The Israel Security Agency (Shin Bet), which announced the arrests on Tuesday, said the terror cell comprised of Arabs with Israeli citizenship who planned an attack against IDF soldiers in the Negev, in revenge for the Islamic Movement being outlawed.

Salah, however, said the accusations against the four were false, claiming in an official statement that the prosecution in Israel files indictments for staying at the Al-Aqsa Mosque, holding meals to break the fast of Ramadan, distributing meat to needy families in Jerusalem on Eid al-Adha and renovating mosques.

The announcement of the arrest of the suspects, claimed Salah, was intended to conceal the fact that the Shin Bet arrests Palestinian Arabs on the pretext that they "love the Al-Aqsa Mosque."
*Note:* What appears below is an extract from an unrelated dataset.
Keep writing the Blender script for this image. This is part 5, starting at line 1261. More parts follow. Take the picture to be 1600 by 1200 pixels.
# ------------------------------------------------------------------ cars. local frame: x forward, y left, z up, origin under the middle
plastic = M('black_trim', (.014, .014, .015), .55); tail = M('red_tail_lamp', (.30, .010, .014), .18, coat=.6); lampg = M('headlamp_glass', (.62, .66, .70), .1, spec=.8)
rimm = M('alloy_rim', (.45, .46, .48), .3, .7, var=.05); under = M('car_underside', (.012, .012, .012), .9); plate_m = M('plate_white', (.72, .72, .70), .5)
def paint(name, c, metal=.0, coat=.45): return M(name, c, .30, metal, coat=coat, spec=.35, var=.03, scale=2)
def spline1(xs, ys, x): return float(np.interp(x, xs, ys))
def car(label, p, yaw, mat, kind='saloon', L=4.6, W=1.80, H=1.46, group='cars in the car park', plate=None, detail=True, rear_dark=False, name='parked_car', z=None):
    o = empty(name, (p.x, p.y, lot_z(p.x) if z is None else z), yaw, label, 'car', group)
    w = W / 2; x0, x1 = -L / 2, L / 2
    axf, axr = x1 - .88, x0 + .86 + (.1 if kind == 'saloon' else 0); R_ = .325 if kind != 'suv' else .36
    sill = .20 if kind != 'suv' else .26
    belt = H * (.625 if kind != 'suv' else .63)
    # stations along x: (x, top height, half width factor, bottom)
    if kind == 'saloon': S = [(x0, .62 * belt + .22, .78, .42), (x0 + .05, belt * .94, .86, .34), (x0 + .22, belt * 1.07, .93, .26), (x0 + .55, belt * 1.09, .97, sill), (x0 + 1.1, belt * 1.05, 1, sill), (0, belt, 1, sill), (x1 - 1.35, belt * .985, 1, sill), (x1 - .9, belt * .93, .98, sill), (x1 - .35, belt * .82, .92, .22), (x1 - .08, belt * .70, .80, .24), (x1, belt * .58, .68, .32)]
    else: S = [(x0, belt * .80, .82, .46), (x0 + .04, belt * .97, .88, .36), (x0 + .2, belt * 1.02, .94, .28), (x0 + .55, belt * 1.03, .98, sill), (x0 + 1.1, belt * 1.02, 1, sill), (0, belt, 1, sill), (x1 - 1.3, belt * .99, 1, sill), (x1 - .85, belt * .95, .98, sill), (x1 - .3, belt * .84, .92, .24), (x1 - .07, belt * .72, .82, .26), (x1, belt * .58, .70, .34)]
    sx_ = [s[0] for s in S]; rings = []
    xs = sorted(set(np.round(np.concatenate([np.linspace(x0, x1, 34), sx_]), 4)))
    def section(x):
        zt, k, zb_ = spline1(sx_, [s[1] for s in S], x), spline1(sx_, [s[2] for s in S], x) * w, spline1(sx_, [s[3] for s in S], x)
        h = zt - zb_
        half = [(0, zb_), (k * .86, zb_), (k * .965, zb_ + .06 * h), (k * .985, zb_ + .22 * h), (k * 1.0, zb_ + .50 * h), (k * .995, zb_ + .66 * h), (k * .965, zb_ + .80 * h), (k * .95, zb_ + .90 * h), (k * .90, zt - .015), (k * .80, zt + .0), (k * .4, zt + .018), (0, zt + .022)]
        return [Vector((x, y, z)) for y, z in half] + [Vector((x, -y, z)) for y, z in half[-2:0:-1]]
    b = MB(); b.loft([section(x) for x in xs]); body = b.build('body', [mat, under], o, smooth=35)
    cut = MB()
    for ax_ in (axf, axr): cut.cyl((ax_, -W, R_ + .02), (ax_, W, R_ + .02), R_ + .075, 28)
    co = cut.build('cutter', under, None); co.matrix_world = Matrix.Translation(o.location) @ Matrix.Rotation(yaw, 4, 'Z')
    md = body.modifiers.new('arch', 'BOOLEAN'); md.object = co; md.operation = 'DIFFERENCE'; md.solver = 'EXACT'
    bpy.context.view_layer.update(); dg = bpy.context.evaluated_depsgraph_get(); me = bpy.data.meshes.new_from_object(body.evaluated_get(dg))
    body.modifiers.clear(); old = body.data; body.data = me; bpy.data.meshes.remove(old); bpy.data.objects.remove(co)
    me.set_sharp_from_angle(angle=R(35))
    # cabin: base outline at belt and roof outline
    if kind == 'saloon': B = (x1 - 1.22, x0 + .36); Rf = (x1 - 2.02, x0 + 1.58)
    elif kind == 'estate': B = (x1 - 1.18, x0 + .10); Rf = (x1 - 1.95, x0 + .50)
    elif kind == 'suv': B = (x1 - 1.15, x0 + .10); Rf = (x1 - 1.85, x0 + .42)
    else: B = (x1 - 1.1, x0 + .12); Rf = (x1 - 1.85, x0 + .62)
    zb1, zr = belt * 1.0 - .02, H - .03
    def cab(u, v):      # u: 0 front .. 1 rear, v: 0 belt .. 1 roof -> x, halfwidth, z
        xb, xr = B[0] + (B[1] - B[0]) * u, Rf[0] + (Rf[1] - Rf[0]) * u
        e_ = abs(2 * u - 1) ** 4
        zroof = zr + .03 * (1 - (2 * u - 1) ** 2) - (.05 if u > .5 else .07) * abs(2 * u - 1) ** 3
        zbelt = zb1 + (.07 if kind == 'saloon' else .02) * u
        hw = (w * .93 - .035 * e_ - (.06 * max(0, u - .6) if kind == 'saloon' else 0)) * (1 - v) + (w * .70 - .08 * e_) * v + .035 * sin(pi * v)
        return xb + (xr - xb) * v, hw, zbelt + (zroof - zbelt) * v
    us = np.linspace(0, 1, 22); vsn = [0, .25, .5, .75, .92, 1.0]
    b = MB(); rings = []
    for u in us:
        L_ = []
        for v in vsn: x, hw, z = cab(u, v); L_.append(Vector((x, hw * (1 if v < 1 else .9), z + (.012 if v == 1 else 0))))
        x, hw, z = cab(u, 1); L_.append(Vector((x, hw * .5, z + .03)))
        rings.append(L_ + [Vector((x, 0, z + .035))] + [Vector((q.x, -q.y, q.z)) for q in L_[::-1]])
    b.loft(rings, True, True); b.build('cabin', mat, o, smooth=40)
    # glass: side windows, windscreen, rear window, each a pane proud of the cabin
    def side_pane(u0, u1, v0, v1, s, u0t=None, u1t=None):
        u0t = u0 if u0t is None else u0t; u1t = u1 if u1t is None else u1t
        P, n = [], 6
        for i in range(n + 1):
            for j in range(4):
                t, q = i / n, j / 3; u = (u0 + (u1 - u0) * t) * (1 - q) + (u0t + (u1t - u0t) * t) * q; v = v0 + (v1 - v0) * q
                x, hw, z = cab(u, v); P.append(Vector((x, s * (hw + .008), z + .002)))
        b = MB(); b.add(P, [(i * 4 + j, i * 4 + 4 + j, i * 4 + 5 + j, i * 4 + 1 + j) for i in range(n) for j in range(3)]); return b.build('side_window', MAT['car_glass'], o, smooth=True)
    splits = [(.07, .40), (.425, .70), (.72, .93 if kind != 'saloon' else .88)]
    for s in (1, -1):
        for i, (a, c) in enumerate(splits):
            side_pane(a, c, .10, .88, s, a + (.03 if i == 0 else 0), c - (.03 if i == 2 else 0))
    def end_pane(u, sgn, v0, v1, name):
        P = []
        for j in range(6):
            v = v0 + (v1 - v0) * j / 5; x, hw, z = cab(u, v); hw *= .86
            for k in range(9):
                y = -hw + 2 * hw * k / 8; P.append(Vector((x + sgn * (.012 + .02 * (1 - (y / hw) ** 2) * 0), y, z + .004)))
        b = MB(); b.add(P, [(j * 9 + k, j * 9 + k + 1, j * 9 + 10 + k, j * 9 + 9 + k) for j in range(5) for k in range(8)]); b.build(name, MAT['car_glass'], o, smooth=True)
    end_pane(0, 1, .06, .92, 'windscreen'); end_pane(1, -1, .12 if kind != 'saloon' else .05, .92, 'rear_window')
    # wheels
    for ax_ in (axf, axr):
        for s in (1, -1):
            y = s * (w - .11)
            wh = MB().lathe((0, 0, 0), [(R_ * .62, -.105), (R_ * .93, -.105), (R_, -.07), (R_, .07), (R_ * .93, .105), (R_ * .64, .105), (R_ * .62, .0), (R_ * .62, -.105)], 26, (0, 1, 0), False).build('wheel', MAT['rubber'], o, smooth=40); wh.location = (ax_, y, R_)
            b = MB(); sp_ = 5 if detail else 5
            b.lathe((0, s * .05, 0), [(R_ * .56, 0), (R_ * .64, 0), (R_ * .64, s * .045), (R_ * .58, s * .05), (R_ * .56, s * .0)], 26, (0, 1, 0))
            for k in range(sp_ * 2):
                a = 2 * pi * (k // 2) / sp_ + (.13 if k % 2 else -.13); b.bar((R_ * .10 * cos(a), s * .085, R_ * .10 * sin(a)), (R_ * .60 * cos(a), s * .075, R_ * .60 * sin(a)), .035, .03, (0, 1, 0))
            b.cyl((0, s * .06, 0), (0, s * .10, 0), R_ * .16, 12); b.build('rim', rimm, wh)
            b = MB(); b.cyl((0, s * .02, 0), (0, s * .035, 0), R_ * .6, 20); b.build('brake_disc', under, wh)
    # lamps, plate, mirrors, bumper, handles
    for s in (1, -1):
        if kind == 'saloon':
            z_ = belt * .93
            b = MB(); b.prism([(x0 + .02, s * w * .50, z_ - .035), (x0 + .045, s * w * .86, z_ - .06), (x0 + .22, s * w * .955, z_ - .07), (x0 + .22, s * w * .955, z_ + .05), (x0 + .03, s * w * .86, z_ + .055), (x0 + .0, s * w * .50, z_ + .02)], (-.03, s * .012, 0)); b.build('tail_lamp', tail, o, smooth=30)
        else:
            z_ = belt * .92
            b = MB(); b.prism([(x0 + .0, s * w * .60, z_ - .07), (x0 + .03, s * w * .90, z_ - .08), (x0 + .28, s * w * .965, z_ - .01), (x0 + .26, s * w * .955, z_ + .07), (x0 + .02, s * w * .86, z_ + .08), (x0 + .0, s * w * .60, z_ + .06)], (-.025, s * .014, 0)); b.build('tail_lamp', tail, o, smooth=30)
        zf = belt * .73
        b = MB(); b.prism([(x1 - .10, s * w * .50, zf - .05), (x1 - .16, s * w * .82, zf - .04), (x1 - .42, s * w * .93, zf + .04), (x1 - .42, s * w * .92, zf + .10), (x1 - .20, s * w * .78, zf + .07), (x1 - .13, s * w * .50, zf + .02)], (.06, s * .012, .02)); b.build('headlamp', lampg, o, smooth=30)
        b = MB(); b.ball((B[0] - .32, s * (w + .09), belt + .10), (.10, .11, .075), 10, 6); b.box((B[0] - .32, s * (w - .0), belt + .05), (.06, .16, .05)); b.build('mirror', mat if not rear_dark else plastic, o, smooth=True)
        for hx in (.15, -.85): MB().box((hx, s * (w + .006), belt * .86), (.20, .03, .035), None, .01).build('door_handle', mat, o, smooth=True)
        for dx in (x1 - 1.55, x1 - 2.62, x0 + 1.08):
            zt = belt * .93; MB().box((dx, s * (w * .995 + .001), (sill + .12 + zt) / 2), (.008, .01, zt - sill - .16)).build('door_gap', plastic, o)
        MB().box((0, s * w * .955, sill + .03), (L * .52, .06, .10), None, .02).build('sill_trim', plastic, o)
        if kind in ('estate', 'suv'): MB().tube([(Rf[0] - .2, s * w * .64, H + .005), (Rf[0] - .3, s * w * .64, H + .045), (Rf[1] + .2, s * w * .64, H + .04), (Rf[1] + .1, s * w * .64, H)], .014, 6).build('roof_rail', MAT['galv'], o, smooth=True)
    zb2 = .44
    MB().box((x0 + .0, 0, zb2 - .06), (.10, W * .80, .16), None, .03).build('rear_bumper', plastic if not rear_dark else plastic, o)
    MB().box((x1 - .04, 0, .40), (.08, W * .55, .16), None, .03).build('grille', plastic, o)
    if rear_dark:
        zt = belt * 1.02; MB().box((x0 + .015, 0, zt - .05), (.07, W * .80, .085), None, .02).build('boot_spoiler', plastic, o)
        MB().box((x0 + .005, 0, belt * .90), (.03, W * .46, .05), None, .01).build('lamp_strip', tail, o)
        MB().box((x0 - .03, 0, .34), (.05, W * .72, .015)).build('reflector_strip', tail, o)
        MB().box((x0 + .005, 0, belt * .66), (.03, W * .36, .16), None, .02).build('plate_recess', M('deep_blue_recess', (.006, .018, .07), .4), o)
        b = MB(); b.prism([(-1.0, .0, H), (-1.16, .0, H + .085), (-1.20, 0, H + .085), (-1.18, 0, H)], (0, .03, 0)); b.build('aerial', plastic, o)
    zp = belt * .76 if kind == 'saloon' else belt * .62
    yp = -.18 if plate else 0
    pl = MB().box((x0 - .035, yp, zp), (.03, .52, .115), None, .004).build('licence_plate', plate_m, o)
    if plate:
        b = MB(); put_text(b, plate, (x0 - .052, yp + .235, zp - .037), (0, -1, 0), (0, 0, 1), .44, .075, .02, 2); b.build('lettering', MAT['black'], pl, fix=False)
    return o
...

Saleh served a nine-month jail sentence after being convicted of encouraging violent attacks and inciting racism in a 2007 sermon.

The radical cleric has in the past labeled Israeli leaders “terrorists” and “enemies of Allah” in a speech to Muslims in Be’er Sheva, and was also jailed for five months in 2010 for spitting at an Israeli police officer.

The Israeli government outlawed the northern branch of the Islamic Movement, which Salah heads, in November of 2015.